Kinetic energy at a constant speed is a function of mass and velocity. City driving involves a lot of acceleration and braking as well though and every time we brake, we’ve got to accelerate again and energy consumption is proportional to the square of acceleration.

With the velocity being a function of speed limits and acceleration being a function of driving habits of the user, the vehicle design majorly only affects the weight in this equation. Let’s look at the co-relation between weight and fuel consumption of various cars using an available dataset:

Vehicles weighing approximately 2000lbs lie around the 30mpg mark in this dataset. When we look at the cars weighing around 4000lbs, the mpg drops to the 15mpg area. Of course there’s other factors at play too, most important of them being the aerodynamic drag which is a function of frontal area and drag-coefficient. And although the frontal area is highly correlated to the size of the vehicle which lends even more support to this thesis, let’s ignore that for a minute.

Electric vs Gasoline

I love electric cars and their amazing torque characteristics. And the electric drivetrain itself is actually lighter than a traditional IC engine. The thing that literally weighs electric cars down is the battery. And while there’s very little reliable data on how much more an electric car weighs compared to a traditional ICE car, an approximation can be had using platforms offering both electric and ICE drivetrains. The Hyundai Kona electric for example weighs about 335kg or about 750lbs more than its gasoline counterpart for the same trim package. So we’ve added 25% extra mass to a car, which has increased its energy consumption by at least the same percentage.
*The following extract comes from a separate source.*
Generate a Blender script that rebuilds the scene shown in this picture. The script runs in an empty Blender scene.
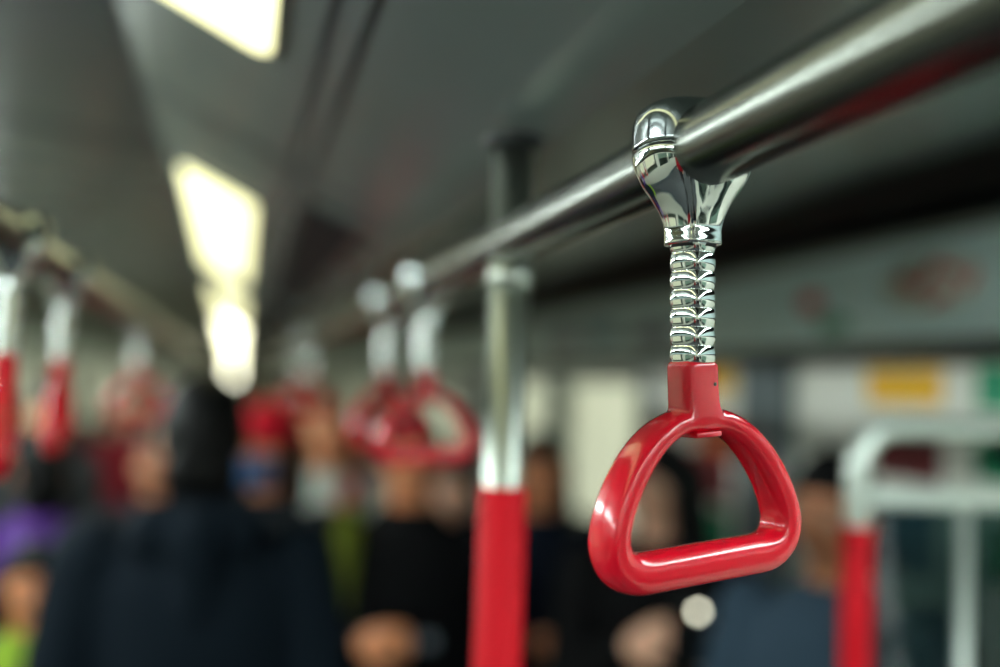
import bpy, bmesh, math, random
from mathutils import Vector, Matrix
random.seed(7)
PI = math.pi
S = bpy.context.scene
COL = S.collection

# ------------------------------------------------------------------ materials
def lin(c):
    return tuple(((v/255)/12.92 if v/255 <= .04045 else ((v/255+.055)/1.055)**2.4) for v in c) + (1,)

def mat(name, rgb, rough=.5, metal=0., coat=0., var=.0, scale=20, bump=0., stretch=None, spec=.5, sss=0., trans=0., rvar=0.):
    m = bpy.data.materials.new(name); m.use_nodes = True
    nt = m.node_tree; b = nt.nodes['Principled BSDF']
    b.inputs['Base Color'].default_value = lin(rgb)
    b.inputs['Roughness'].default_value = rough
    b.inputs['Metallic'].default_value = metal
    b.inputs['Coat Weight'].default_value = coat
    b.inputs['Coat Roughness'].default_value = .06
    b.inputs['Specular IOR Level'].default_value = spec
    b.inputs['Transmission Weight'].default_value = trans
    if sss:
        b.inputs['Subsurface Weight'].default_value = sss
        b.inputs['Subsurface Radius'].default_value = (.02, .008, .005)
        b.inputs['Subsurface Scale'].default_value = .5
    if var or bump or rvar:
        tc = nt.nodes.new('ShaderNodeTexCoord'); n = nt.nodes.new('ShaderNodeTexNoise')
        mp = nt.nodes.new('ShaderNodeMapping')
        mp.inputs['Scale'].default_value = stretch or (1, 1, 1)
        nt.links.new(tc.outputs['Object'], mp.inputs['Vector']); nt.links.new(mp.outputs['Vector'], n.inputs['Vector'])
        n.inputs['Scale'].default_value = scale; n.inputs['Detail'].default_value = 4
        if var:
            mx = nt.nodes.new('ShaderNodeMix'); mx.data_type = 'RGBA'
            c = lin(rgb)
            mx.inputs[6].default_value = tuple(v*(1-var) for v in c[:3]) + (1,)
            mx.inputs[7].default_value = tuple(min(1, v*(1+var)) for v in c[:3]) + (1,)
            nt.links.new(n.outputs['Fac'], mx.inputs[0]); nt.links.new(mx.outputs[2], b.inputs['Base Color'])
        if rvar:
            mr = nt.nodes.new('ShaderNodeMapRange')
            mr.inputs['To Min'].default_value = max(0, rough-rvar); mr.inputs['To Max'].default_value = rough+rvar
            nt.links.new(n.outputs['Fac'], mr.inputs['Value']); nt.links.new(mr.outputs['Result'], b.inputs['Roughness'])
        if bump:
            bp = nt.nodes.new('ShaderNodeBump'); bp.inputs['Strength'].default_value = bump
            bp.inputs['Distance'].default_value = .002
            nt.links.new(n.outputs['Fac'], bp.inputs['Height']); nt.links.new(bp.outputs['Normal'], b.inputs['Normal'])
    return m

def emis(name, rgb, strength):
    m = bpy.data.materials.new(name); m.use_nodes = True
    b = m.node_tree.nodes['Principled BSDF']
    b.inputs['Base Color'].default_value = lin(rgb)
    b.inputs['Emission Color'].default_value = lin(rgb)
    b.inputs['Emission Strength'].default_value = strength
    return m

M_CEIL = mat('ceiling_panel', (132, 142, 137), .26, .3, var=.06, scale=6, rvar=.03)
M_CEIL_SIDE = mat('ceiling_side_panel', (84, 94, 92), .33, .6, var=.08, scale=6, rvar=.04)
M_SEAM = mat('dark_seam', (16, 22, 24), .6)
M_BLACK = mat('black_housing', (6, 8, 9), .5)
M_RAIL = mat('brushed_steel', (104, 107, 101), .24, 1., rvar=.03, scale=60, stretch=(1, .03, 1))
M_LOOP = mat('satin_loop_steel', (214, 222, 214), .42, .8)
M_POLE = mat('polished_pole_steel', (176, 182, 172), .34, 1., rvar=.03, scale=40, stretch=(1, 1, .05))
M_CHROME = mat('chrome', (226, 230, 226), .035, 1., rvar=.01, scale=80)
M_CAP = mat('chrome_cap', (150, 156, 155), .1, 1., rvar=.02, scale=80)
M_RED = mat('glossy_red_plastic', (222, 8, 38), .22, 0, coat=.6, var=.03, scale=120, rvar=.03)
M_SLEEVE = mat('red_sleeve', (204, 6, 28), .6, 0, spec=.2, var=.04, scale=200)
M_FLANGE = mat('flange_rubber', (22, 26, 28), .4)
BACK, BACK2 = .12, .85
M_LIGHT = emis('fluorescent_diffuser', (255, 252, 196), 2.1)
M_LIGHTF = emis('fluorescent_diffuser_far', (255, 252, 214), 9.)
M_ADDED = emis('added_light_cool', (238, 252, 250), 25.)  # cool emission of the added side lights
M_LFRAME = mat('light_frame', (120, 132, 128), .4, .5)
M_WALL = mat('wall_laminate', (226, 228, 214), .4, var=.04, scale=30)
M_WALLD = mat('wall_pillar', (98, 110, 114), .4, var=.05, scale=30)
M_DOOR = mat('door_enamel', (244, 242, 222), .35, var=.02, scale=10)
M_FLOOR = mat('speckled_vinyl', (62, 66, 70), .45, var=.3, scale=300)
M_GLASSD = mat('dark_window_glass', (14, 22, 26), .06, 0, spec=.8)
M_TINT = mat('tinted_glass', (90, 120, 122), .12, 0, trans=.75)
M_RUBBER = mat('rubber_gasket', (12, 14, 15), .6)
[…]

To paint a simpler picture, imagine increasing the car driving population of the world by 25%.

What’s ideal?

To really be green, we need to be driving lighter cars. If electric cars are greener, then we need to be driving electric cars that are lighter than their ICE counterparts. Unfortunately this seems to be a bit of a technical challenge right now.

Japan, having gone through austerity once, really has it figured out in my opinion. The best selling vehicle in the USA is the Ford F150 weighing 4400lbs and having a fuel consumption rating of 16mpg. In contrast, the best selling car in Japan is the Honda N-Box weighing 2100lbs with a fuel consumption rating of 54mpg.

That’s effectively reducing the emissions and fuel consumption footprint by at least 70% for the same distance driven. What’s the impact of the current set of laws again? Which law encourages lightweight cars?

Laws and Regulations

Unfortunately, with emission standards being relatively loose for SUVs and Crossovers, automakers are incentivizing customers to switch to these vehicles. This is backwards compared to what is ideal. Who’s even making these laws?

The ideal laws would incentivize lighter cars with lower taxes and discouraging heavier cars by adding taxes to the heaviest of cars. Does something like this exist? Yes, Japan again with its Kei car laws.

What do I do?

Buy lighter cars. You’ll save money and probably have more fun while driving a more agile car. In the words of Colin Chapman: Simplify and add lightness.